Friday 5 February 2021

Book Review of The Girl Who Died by Ragnar Jonasson

A supernatural crime thriller with an Icelandic happy ending.

* * * *

Una, a schoolteacher, becomes an economic refugee from the mid eighties house-price boom in Reykjavik and escapes to a small and very remote fishing village where she will have just two pupils to teach. She does not become instantly at home there and experiences both a haunting and increasing hostility and paranoia from the flesh and blood inhabitants. Meanwhile, in a parallel plot a man begins a new career as a contract killer and a young woman is falsely arrested for his first murder. The two plotlines inexorably converge towards a conclusion that English readers might find surprising.

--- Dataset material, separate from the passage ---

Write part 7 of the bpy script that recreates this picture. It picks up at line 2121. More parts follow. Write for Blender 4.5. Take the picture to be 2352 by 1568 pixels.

Despite the supernatural aspects, this is in many ways a realistic novel. For example, an ambitious young man who finds himself a bit-player in a large and powerful criminal organisation probably has two options: get out at the first opportunity and try something else, or knuckle down and build a reputation for doing the dirty work with calm efficiency. In the real world, it’s the killers who rise to the top of criminal organisations and it is only sensible to treat any criminal king-pin as if he were a ruthless killer because however skillfully he has hidden the evidence, it’s most improbable that he got where he is by non-violent means.

The Girl Who Died is published in the UK by Michael Joseph on the 29th of April, 2021

Original novel in Icelandic by Ragnar Jonasson, translated into English by Victoria Crib.